Section 4. Whenever the population and resources of this Republic shall warrant the formation of the first Communal Nation, and the government thereof shall have been organized, a uniform system of Mutual Banking shall be established, based mainly on real estate securities, which shall afford loans at the mere cost of operations. Also, a uniform system of Mutual Insurance, which shall reduce all kinds of insurance to the lowest terms. Also, a uniform system of reciprocal Commercial Exchange, which shall preclude all needless interventions between producers and consumers, all extra risks of property, all extortionate speculations, all inequitable profits on exchange, and all demoralizing expedients of trade. Also, Regulations providing for the just encouragement of useful industry, and the practical equalization of all social advantages, so far as the same can be done without infracting individual rights. And all the members shall be considered under sacred moral obligations to cooperate adhesively and persistently in every righteous measure for the accomplishment of these objects.

ARTICLE 11. POLICY.

It shall be the fundamental, uniform and established policy of this Republic:

To govern, succor and protect its own people, to the utmost of its ability, in all matters and cases whatsoever, not involving anti-Christian conflict with the sword-sustained governments of the world under which its members live.

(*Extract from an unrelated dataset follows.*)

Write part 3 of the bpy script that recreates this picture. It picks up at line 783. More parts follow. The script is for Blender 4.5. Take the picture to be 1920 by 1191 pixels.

To avoid all unnecessary conflicts whatsoever with these governments, by conforming to all their laws and requirements which are not repugnant to the sovereignty of divine principles.

To abstain from all participation in the working of their political machinery, and to be connected as little as possible with their systems of governmental operation.

To protest, remonstrate and testify conscientiously against their sins on moral grounds alone; but never to plot schemes of revolutionary agitation, intrigue or violence against them, nor be implicated in countenancing the least resistance to their authority by injurious force.

If compelled in any case, by divine principles, to disobey their requirements, or passively to withstand their unrighteous exactions, and thus incur their penal vengeance, to act openly, and suffer with true moral heroism.

Never to ask their protection, even in favor of injured innocence, or threatened rights, when it can be interposed only by means which are condemned by divine principles.

To live in peace, so far as can innocently be done, with all mankind outside of this Republic, whether individuals, associations, corporations, sects, classes, parties, states or nations; also to accredit and encourage whatever is truly good in all; yet to fellowship iniquity in none, be enslaved by none, be amalgamated with none, be morally responsible for none, but ever be distinctly, unequivocally and uncompromisingly the Practical Christian Republic, until the complete regeneration of the world.

ARTICLE 12. AMENDMENT.

Whenever one-fourth of all the members of this Republic shall subscribe and publish a written proposition to alter, amend or revise this Constitution, such proposition, of whatsoever nature, shall be submitted to each Community for consideration. Returns shall then be made of all the votes cast in every Community, to the highest organized body of the Republic for the time being. And the concurrence of two-thirds of all the votes shall determine the question or questions at issue. If the proposition shall have been a specific alteration or amendment of the Constitution, it shall thenceforth be established as such. If a Convention shall have been proposed to revise the Constitution, a Convention shall be summoned and hold accordingly. But no alteration, amendment or revision of this Constitution shall take effect until sanctioned by two-thirds of all the members present and acting thereon in their respective Communities, at regular meetings duly notified for that purpose.